:: Work required ::
Nothing in the records may be left out or altered; reproduce them all exactly.

• • • •

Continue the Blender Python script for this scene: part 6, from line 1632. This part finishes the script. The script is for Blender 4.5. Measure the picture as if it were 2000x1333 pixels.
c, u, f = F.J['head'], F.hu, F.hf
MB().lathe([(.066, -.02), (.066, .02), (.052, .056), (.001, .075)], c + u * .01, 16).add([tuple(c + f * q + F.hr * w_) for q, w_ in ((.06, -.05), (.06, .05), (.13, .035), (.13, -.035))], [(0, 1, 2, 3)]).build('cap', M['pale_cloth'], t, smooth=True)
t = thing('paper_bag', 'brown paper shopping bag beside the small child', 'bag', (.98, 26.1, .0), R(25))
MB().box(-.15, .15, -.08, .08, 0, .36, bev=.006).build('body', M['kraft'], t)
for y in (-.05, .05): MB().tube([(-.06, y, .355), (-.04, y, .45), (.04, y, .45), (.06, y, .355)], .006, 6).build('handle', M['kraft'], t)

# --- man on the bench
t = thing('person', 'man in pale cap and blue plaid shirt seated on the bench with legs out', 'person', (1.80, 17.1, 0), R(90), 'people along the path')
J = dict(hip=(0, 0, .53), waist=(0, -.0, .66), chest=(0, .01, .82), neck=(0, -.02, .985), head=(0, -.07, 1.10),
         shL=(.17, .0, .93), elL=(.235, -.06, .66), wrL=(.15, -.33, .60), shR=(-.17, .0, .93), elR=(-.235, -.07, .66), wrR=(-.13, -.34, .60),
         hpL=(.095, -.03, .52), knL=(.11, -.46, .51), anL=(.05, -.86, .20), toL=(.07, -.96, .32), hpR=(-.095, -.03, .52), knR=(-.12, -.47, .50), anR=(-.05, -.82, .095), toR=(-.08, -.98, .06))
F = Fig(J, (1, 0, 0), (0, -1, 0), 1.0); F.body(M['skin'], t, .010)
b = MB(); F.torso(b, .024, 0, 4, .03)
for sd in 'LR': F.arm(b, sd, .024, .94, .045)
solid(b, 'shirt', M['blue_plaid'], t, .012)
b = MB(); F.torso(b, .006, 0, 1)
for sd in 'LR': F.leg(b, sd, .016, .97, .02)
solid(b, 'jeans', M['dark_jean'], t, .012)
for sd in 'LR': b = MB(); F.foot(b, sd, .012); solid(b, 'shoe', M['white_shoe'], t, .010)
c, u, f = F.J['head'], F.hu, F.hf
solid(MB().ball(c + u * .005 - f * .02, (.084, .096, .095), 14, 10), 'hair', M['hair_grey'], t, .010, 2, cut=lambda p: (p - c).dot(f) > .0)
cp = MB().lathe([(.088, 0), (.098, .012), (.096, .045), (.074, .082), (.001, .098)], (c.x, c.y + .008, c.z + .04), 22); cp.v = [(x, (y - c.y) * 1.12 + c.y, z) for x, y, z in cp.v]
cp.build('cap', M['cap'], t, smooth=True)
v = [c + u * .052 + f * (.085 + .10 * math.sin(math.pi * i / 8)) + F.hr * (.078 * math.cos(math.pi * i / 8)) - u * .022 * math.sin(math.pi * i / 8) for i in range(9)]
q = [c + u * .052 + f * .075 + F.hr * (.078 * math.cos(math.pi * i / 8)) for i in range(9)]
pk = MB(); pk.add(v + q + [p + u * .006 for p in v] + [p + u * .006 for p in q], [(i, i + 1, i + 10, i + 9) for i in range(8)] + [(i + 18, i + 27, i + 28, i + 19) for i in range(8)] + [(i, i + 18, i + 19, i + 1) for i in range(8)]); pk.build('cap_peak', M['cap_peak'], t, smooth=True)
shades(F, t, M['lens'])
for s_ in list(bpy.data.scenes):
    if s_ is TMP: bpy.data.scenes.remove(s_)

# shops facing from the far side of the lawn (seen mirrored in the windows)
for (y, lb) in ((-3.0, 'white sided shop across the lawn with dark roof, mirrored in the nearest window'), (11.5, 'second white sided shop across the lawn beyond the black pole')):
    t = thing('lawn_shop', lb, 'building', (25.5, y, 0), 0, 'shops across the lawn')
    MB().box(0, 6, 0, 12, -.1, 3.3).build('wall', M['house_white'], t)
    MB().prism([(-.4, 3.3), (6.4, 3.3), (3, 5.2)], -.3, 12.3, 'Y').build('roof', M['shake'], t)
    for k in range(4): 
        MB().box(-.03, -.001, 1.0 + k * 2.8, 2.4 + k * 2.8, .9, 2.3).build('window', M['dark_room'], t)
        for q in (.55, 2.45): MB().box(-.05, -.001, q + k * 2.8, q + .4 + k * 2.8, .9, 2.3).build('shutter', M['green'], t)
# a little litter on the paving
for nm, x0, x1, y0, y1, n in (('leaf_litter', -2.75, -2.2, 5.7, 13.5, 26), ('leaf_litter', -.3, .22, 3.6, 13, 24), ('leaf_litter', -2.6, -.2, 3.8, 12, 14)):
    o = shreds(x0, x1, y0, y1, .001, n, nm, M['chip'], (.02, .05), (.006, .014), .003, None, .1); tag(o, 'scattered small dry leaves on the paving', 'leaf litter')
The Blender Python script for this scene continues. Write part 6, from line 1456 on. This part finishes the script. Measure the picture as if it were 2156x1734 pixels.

• • • •

:: Task answer ::
Continue the Blender Python script for this scene: part 6, from line 1632. This part finishes the script. The script is for Blender 4.5. Measure the picture as if it were 2000x1333 pixels.
c, u, f = F.J['head'], F.hu, F.hf
MB().lathe([(.066, -.02), (.066, .02), (.052, .056), (.001, .075)], c + u * .01, 16).add([tuple(c + f * q + F.hr * w_) for q, w_ in ((.06, -.05), (.06, .05), (.13, .035), (.13, -.035))], [(0, 1, 2, 3)]).build('cap', M['pale_cloth'], t, smooth=True)
t = thing('paper_bag', 'brown paper shopping bag beside the small child', 'bag', (.98, 26.1, .0), R(25))
MB().box(-.15, .15, -.08, .08, 0, .36, bev=.006).build('body', M['kraft'], t)
for y in (-.05, .05): MB().tube([(-.06, y, .355), (-.04, y, .45), (.04, y, .45), (.06, y, .355)], .006, 6).build('handle', M['kraft'], t)

# --- man on the bench
t = thing('person', 'man in pale cap and blue plaid shirt seated on the bench with legs out', 'person', (1.80, 17.1, 0), R(90), 'people along the path')
J = dict(hip=(0, 0, .53), waist=(0, -.0, .66), chest=(0, .01, .82), neck=(0, -.02, .985), head=(0, -.07, 1.10),
         shL=(.17, .0, .93), elL=(.235, -.06, .66), wrL=(.15, -.33, .60), shR=(-.17, .0, .93), elR=(-.235, -.07, .66), wrR=(-.13, -.34, .60),
         hpL=(.095, -.03, .52), knL=(.11, -.46, .51), anL=(.05, -.86, .20), toL=(.07, -.96, .32), hpR=(-.095, -.03, .52), knR=(-.12, -.47, .50), anR=(-.05, -.82, .095), toR=(-.08, -.98, .06))
F = Fig(J, (1, 0, 0), (0, -1, 0), 1.0); F.body(M['skin'], t, .010)
b = MB(); F.torso(b, .024, 0, 4, .03)
for sd in 'LR': F.arm(b, sd, .024, .94, .045)
solid(b, 'shirt', M['blue_plaid'], t, .012)
b = MB(); F.torso(b, .006, 0, 1)
for sd in 'LR': F.leg(b, sd, .016, .97, .02)
solid(b, 'jeans', M['dark_jean'], t, .012)
for sd in 'LR': b = MB(); F.foot(b, sd, .012); solid(b, 'shoe', M['white_shoe'], t, .010)
c, u, f = F.J['head'], F.hu, F.hf
solid(MB().ball(c + u * .005 - f * .02, (.084, .096, .095), 14, 10), 'hair', M['hair_grey'], t, .010, 2, cut=lambda p: (p - c).dot(f) > .0)
cp = MB().lathe([(.088, 0), (.098, .012), (.096, .045), (.074, .082), (.001, .098)], (c.x, c.y + .008, c.z + .04), 22); cp.v = [(x, (y - c.y) * 1.12 + c.y, z) for x, y, z in cp.v]
cp.build('cap', M['cap'], t, smooth=True)
v = [c + u * .052 + f * (.085 + .10 * math.sin(math.pi * i / 8)) + F.hr * (.078 * math.cos(math.pi * i / 8)) - u * .022 * math.sin(math.pi * i / 8) for i in range(9)]
q = [c + u * .052 + f * .075 + F.hr * (.078 * math.cos(math.pi * i / 8)) for i in range(9)]
pk = MB(); pk.add(v + q + [p + u * .006 for p in v] + [p + u * .006 for p in q], [(i, i + 1, i + 10, i + 9) for i in range(8)] + [(i + 18, i + 27, i + 28, i + 19) for i in range(8)] + [(i, i + 18, i + 19, i + 1) for i in range(8)]); pk.build('cap_peak', M['cap_peak'], t, smooth=True)
shades(F, t, M['lens'])
for s_ in list(bpy.data.scenes):
    if s_ is TMP: bpy.data.scenes.remove(s_)

# shops facing from the far side of the lawn (seen mirrored in the windows)
for (y, lb) in ((-3.0, 'white sided shop across the lawn with dark roof, mirrored in the nearest window'), (11.5, 'second white sided shop across the lawn beyond the black pole')):
    t = thing('lawn_shop', lb, 'building', (25.5, y, 0), 0, 'shops across the lawn')
    MB().box(0, 6, 0, 12, -.1, 3.3).build('wall', M['house_white'], t)
    MB().prism([(-.4, 3.3), (6.4, 3.3), (3, 5.2)], -.3, 12.3, 'Y').build('roof', M['shake'], t)
    for k in range(4): 
        MB().box(-.03, -.001, 1.0 + k * 2.8, 2.4 + k * 2.8, .9, 2.3).build('window', M['dark_room'], t)
        for q in (.55, 2.45): MB().box(-.05, -.001, q + k * 2.8, q + .4 + k * 2.8, .9, 2.3).build('shutter', M['green'], t)
# a little litter on the paving
for nm, x0, x1, y0, y1, n in (('leaf_litter', -2.75, -2.2, 5.7, 13.5, 26), ('leaf_litter', -.3, .22, 3.6, 13, 24), ('leaf_litter', -2.6, -.2, 3.8, 12, 14)):
    o = shreds(x0, x1, y0, y1, .001, n, nm, M['chip'], (.02, .05), (.006, .014), .003, None, .1); tag(o, 'scattered small dry leaves on the paving', 'leaf litter')
The Blender Python script for this scene continues. Write part 6, from line 1456 on. This part finishes the script. Measure the picture as if it were 2156x1734 pixels.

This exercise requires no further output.